= SOURCE MATERIAL =
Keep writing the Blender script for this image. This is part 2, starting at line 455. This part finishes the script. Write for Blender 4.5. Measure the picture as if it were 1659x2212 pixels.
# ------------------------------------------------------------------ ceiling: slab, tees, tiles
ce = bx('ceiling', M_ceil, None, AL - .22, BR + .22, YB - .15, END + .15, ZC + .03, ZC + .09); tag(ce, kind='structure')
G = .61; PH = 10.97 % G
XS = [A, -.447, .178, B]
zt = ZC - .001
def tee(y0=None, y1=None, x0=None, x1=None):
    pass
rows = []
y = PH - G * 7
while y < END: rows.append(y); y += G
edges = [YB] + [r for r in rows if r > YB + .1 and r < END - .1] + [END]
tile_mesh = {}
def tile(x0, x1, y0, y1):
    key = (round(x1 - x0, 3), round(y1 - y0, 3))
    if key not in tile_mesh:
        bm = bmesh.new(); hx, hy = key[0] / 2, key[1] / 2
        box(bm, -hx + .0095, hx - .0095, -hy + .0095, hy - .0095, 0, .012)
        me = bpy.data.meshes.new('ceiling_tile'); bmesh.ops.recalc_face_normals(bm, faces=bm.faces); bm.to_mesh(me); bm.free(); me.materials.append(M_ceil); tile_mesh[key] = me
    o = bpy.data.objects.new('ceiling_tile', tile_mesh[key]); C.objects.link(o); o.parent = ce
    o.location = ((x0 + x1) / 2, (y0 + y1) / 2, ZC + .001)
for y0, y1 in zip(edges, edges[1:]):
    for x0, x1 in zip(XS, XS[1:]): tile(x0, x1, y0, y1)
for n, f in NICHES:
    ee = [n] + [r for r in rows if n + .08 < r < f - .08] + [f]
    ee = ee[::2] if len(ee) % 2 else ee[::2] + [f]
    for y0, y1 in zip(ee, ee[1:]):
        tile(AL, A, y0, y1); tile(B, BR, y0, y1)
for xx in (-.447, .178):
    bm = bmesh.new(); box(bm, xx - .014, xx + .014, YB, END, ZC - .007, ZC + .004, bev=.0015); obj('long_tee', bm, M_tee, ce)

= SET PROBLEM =
Your task is to reproduce the whole listing exactly.

= EXERCISE RESPONSE =
Keep writing the Blender script for this image. This is part 2, starting at line 455. This part finishes the script. Write for Blender 4.5. Measure the picture as if it were 1659x2212 pixels.
# ------------------------------------------------------------------ ceiling: slab, tees, tiles
ce = bx('ceiling', M_ceil, None, AL - .22, BR + .22, YB - .15, END + .15, ZC + .03, ZC + .09); tag(ce, kind='structure')
G = .61; PH = 10.97 % G
XS = [A, -.447, .178, B]
zt = ZC - .001
def tee(y0=None, y1=None, x0=None, x1=None):
    pass
rows = []
y = PH - G * 7
while y < END: rows.append(y); y += G
edges = [YB] + [r for r in rows if r > YB + .1 and r < END - .1] + [END]
tile_mesh = {}
def tile(x0, x1, y0, y1):
    key = (round(x1 - x0, 3), round(y1 - y0, 3))
    if key not in tile_mesh:
        bm = bmesh.new(); hx, hy = key[0] / 2, key[1] / 2
        box(bm, -hx + .0095, hx - .0095, -hy + .0095, hy - .0095, 0, .012)
        me = bpy.data.meshes.new('ceiling_tile'); bmesh.ops.recalc_face_normals(bm, faces=bm.faces); bm.to_mesh(me); bm.free(); me.materials.append(M_ceil); tile_mesh[key] = me
    o = bpy.data.objects.new('ceiling_tile', tile_mesh[key]); C.objects.link(o); o.parent = ce
    o.location = ((x0 + x1) / 2, (y0 + y1) / 2, ZC + .001)
for y0, y1 in zip(edges, edges[1:]):
    for x0, x1 in zip(XS, XS[1:]): tile(x0, x1, y0, y1)
for n, f in NICHES:
    ee = [n] + [r for r in rows if n + .08 < r < f - .08] + [f]
    ee = ee[::2] if len(ee) % 2 else ee[::2] + [f]
    for y0, y1 in zip(ee, ee[1:]):
        tile(AL, A, y0, y1); tile(B, BR, y0, y1)
for xx in (-.447, .178):
    bm = bmesh.new(); box(bm, xx - .014, xx + .014, YB, END, ZC - .007, ZC + .004, bev=.0015); obj('long_tee', bm, M_tee, ce)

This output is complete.